## WRITTEN INSTRUCTION
From the listing below, output the lines between the one with "Recreate this scene" and the one with "PI = math.pi", including those two, and nothing else. Pictures are not copied.

## AVAILABLE DATA

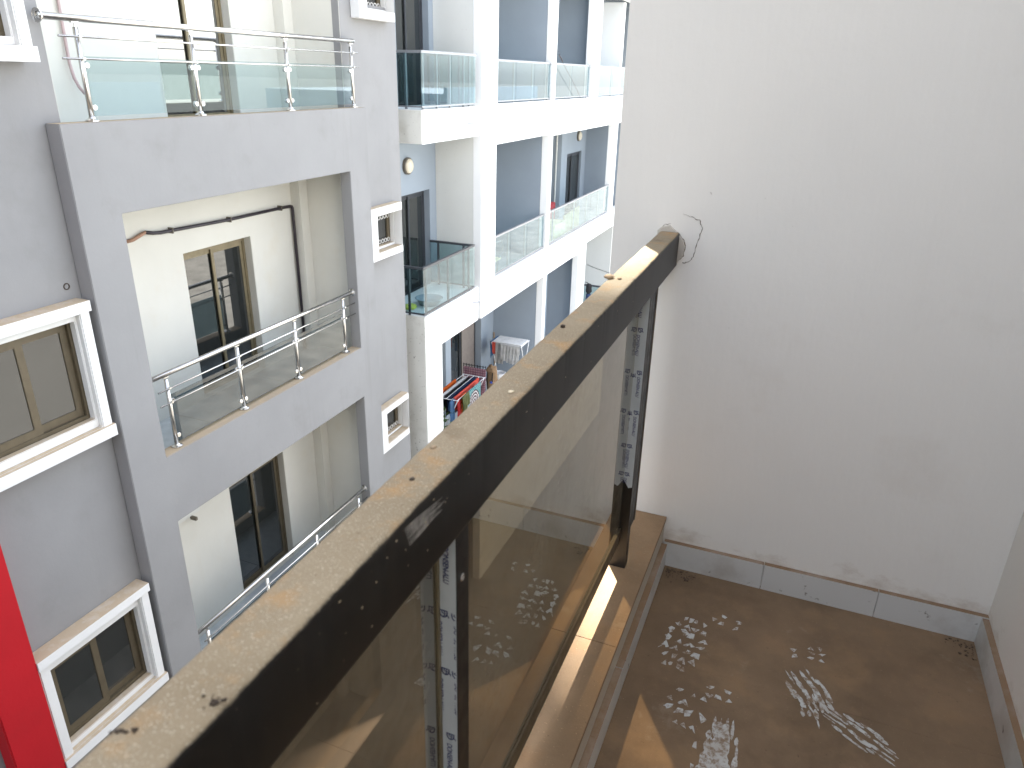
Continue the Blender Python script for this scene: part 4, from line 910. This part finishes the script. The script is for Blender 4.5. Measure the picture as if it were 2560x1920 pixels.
# chair on the first lower recess
chr_ = thing('tube_chair', 'bent tube chair behind the first lower glass balustrade', 'chair', fv(-1.08, 2.5, -.70))
for dx in (0, -.06):
    obj('frame', tube([fv(-1.06 + dx, 2.42, -.585), fv(-1.06 + dx, 2.50, -.575), fv(-1.06 + dx, 2.545, -.58), fv(-1.06 + dx, 2.56, -.60), fv(-1.06 + dx, 2.552, -.625), fv(-1.06 + dx, 2.52, -.64), fv(-1.06 + dx, 2.50, -.699)], .014, 8), 'mid_alu', chr_, smooth=True)
    obj('leg', tube([fv(-1.06 + dx, 2.42, -.585), fv(-1.06 + dx, 2.43, -.699)], .014, 8), 'mid_alu', chr_, smooth=True)
obj('seat', fbox(-1.125, -1.055, 2.425, 2.53, -.645, -.638, bv=.01), 'cream_sheet', chr_); obj('backrest', fbox(-1.125, -1.055, 2.415, 2.424, -.635, -.575, bv=.01), 'cream_sheet', chr_)
# far lower right: dark bag hung on a rail
lr = thing('return_rail', 'dark handrail in front of the white partition at the far lower right', 'railing', fv(-1.07, 3.9, -1.28))
obj('bar', fbox(-1.125, -.99, 3.90, 3.908, -1.092, -1.082, bv=.003), 'dark_alu', lr); obj('glass_panel', fbox(-1.12, -.99, 3.903, 3.905, -1.25, -1.094, bv=0), 'glass_green', lr)
for xx in (-1.12, -1.0): obj('post', fbox(xx - .003, xx + .003, 3.901, 3.907, -1.284, -1.092, bv=.002), 'dark_alu', lr)
hb = thing('hanging_bag', 'dark bag hanging at the edge of the white pillar lower right', 'bag', fv(-1.0, 3.56, -1.1))
obj('pouch', lump(fv(-.985, 3.53, -1.0), .08, .10, .16, 14), 'cloth_black', hb, smooth=True); obj('lower_pouch', lump(fv(-.985, 3.53, -1.045), .08, .10, .12, 15), 'cloth_navy', hb, smooth=True)
obj('strap', tube([fv(-.985, 3.53, -.985), fv(-.99, 3.515, -.965), fv(-.998, 3.50, -.96)], .01, 6), 'cloth_black', hb)
tag(obj('slack_cable', tube([fv(-1.1684, 4.1175, -1.0237), fv(-1.1111, 4.1175, -1.0402), fv(-1.0239, 4.1175, -1.0599)], .006, 6), 'pipe'), 'thin dark cable strung along the white partition at lower right', 'cable')
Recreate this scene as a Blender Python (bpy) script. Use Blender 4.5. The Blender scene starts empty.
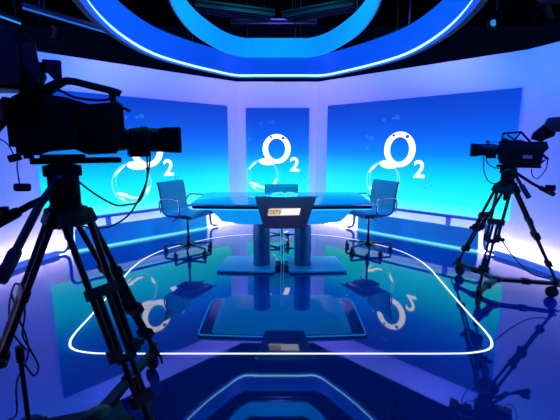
import bpy, bmesh, math, random
from mathutils import Vector, Matrix
random.seed(4)
S = bpy.context.scene
PI = math.pi

# ------------------------------------------------------------------ camera
cd = bpy.data.cameras.new('camera'); cam = bpy.data.objects.new('camera', cd)
S.collection.objects.link(cam); S.camera = cam
cam.location = (0, 0, 1.4); cam.rotation_euler = (math.radians(90 - 9.7), 0, 0)
cd.sensor_width = 36; cd.lens = 36 * 375 / 560; cd.clip_start = 0.05; cd.clip_end = 100
S.view_settings.view_transform = 'Standard'; S.view_settings.look = 'None'
S.view_settings.gamma = 1; S.view_settings.use_curve_mapping = False
S.view_settings.exposure = 0.0
# ------------------------------------------------------------------ world
w = bpy.data.worlds.new('world'); S.world = w; w.use_nodes = True
w.node_tree.nodes['Background'].inputs[0].default_value = (0.0, 0.02, 0.12, 1)
w.node_tree.nodes['Background'].inputs[1].default_value = 0.06

def lin(c):
    return tuple(((v / 255) / 12.92 if v <= 10 else ((v / 255 + .055) / 1.055) ** 2.4) for v in c) + (1,)

# ------------------------------------------------------------------ lamps
def lamp(name, kind, loc, target, power, color, size=.3, sizey=None, spot=None, blend=.8):
    l = bpy.data.lights.new(name, kind); l.energy = power; l.color = color
    if kind == 'AREA':
        l.shape = 'RECTANGLE'; l.size = size; l.size_y = sizey or size
    else:
        l.shadow_soft_size = size
    if kind == 'SPOT':
        l.spot_size = math.radians(spot); l.spot_blend = blend
    o = bpy.data.objects.new(name, l); S.collection.objects.link(o); o.location = loc
    o.rotation_euler = (Vector(target) - Vector(loc)).to_track_quat('-Z', 'Y').to_euler()
    return o
BLUE = (.012, .06, 1.0)
# wall washers in the grid above the set (outside the ring)
for sx in (-1, 1):
    lamp('wall_washer', 'SPOT', (sx * 1.9, 3.2, 3.7), (sx * 3.3, 4.1, 1.7), 520, BLUE, .12, spot=110)
    lamp('wall_washer', 'SPOT', (sx * 1.7, 4.9, 3.7), (sx * 2.0, 6.4, 1.4), 400, (.108, .10, 1), .12, spot=105)
    lamp('wall_washer', 'SPOT', (sx * 1.3, .6, 3.5), (sx * 3.4, 2.6, 1.2), 300, BLUE, .12, spot=120)
lamp('wall_washer', 'SPOT', (0, 5.95, 3.9), (0, 7.05, 1.7), 430, (.14, .11, 1), .12, spot=120)
# unseen fill lamps added overhead to brighten the desk and chairs
lamp('desk_fill', 'AREA', (0, 3.7, 3.4), (0, 4.5, .5), 60, (.0, .62, .9), 1.2, 1.0)
lamp('desk_front_fill', 'SPOT', (0, 1.5, 3.5), (0, 4.5, .3), 720, (.0, .6, .82), .1, spot=52, blend=.5)

# ------------------------------------------------------------------ materials
def mat(name, col, rough=.5, metal=0, emit=None, es=1, ior=1.5, noise=0, bump=0, nscale=30, spec=None):
    m = bpy.data.materials.new(name); m.use_nodes = True
    nt = m.node_tree; b = nt.nodes['Principled BSDF']
    c = lin(col); b.inputs['Base Color'].default_value = c
    b.inputs['Roughness'].default_value = rough; b.inputs['Metallic'].default_value = metal
    b.inputs['IOR'].default_value = ior
    if emit:
        b.inputs['Emission Color'].default_value = lin(emit); b.inputs['Emission Strength'].default_value = es
    if noise or bump:
        tc = nt.nodes.new('ShaderNodeTexCoord'); n = nt.nodes.new('ShaderNodeTexNoise')
        n.inputs['Scale'].default_value = nscale; n.inputs['Detail'].default_value = 4
        nt.links.new(tc.outputs['Object'], n.inputs['Vector'])
        if noise:
            r = nt.nodes.new('ShaderNodeValToRGB')
            r.color_ramp.elements[0].color = tuple(x * (1 - noise) for x in c[:3]) + (1,)
            r.color_ramp.elements[1].color = tuple(min(1, x * (1 + noise)) for x in c[:3]) + (1,)
            nt.links.new(n.outputs['Fac'], r.inputs[0]); nt.links.new(r.outputs[0], b.inputs['Base Color'])
        if bump:
            bp = nt.nodes.new('ShaderNodeBump'); bp.inputs['Strength'].default_value = bump; bp.inputs['Distance'].default_value = .002
            nt.links.new(n.outputs['Fac'], bp.inputs['Height']); nt.links.new(bp.outputs[0], b.inputs['Normal'])
    return m
def emat(name, col, s=1):
    m = mat(name, (0, 0, 0), .5, 0, col, s); return m
M = {}
M['wall'] = mat('painted_wall', (225, 225, 232), .7, noise=.03, nscale=3)
M['dark'] = mat('black_ceiling', (14, 16, 22), .8, noise=.3, nscale=4)
M['truss'] = mat('dark_truss_metal', (30, 34, 46), .45, .6, noise=.2, nscale=8)
M['panel'] = mat('blue_plinth_paint', (20, 170, 185), .35, noise=.04, nscale=5)
M['plinth_top'] = mat('white_plinth_top', (215, 215, 230), .5, noise=.03)
M['support'] = mat('pale_blue_support', (150, 170, 240), .4, noise=.02)
M['rail'] = mat('brushed_blue_rail', (70, 120, 180), .3, .7, noise=.08, nscale=40)
M['ring'] = mat('ring_fascia', (30, 70, 160), .6, 0, (0, 72, 222), .8, noise=.02, nscale=3)  # blue glow put into the fascia in place of light falling on it
M['ring_in'] = mat('inner_ring_fascia', (40, 110, 190), .6, 0, (0, 125, 238), .85)  # glow put into the band, standing in for light from behind
M['ring_out'] = mat('ring_back_paint', (8, 10, 15), .7, noise=.1)
M['neon'] = emat('neon_tube', (150, 235, 255), 3.2)
M['neon_dim'] = emat('neon_dim', (30, 130, 245), 1.3)
M['floorneon'] = emat('floor_neon', (235, 240, 255), 1.5)
M['cyan_led'] = emat('cyan_led', (105, 222, 245), 1.1)
M['blue_led'] = emat('blue_led', (20, 150, 250), 2.6)
M['white_led'] = emat('white_led_strip', (242, 214, 250), 40)
M['blackp'] = mat('black_plastic', (4, 5, 7), .6, ior=1.3, noise=.25, bump=.15, nscale=60)
M['blackm'] = mat('black_anodised_metal', (6, 7, 10), .45, .15, ior=1.35, noise=.2, nscale=30)
M['greym'] = mat('grey_metal_plate', (26, 32, 46), .5, .2, noise=.1, nscale=30)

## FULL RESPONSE
Recreate this scene as a Blender Python (bpy) script. Use Blender 4.5. The Blender scene starts empty.
import bpy, bmesh, math, random
from mathutils import Vector, Matrix
random.seed(4)
S = bpy.context.scene
PI = math.pi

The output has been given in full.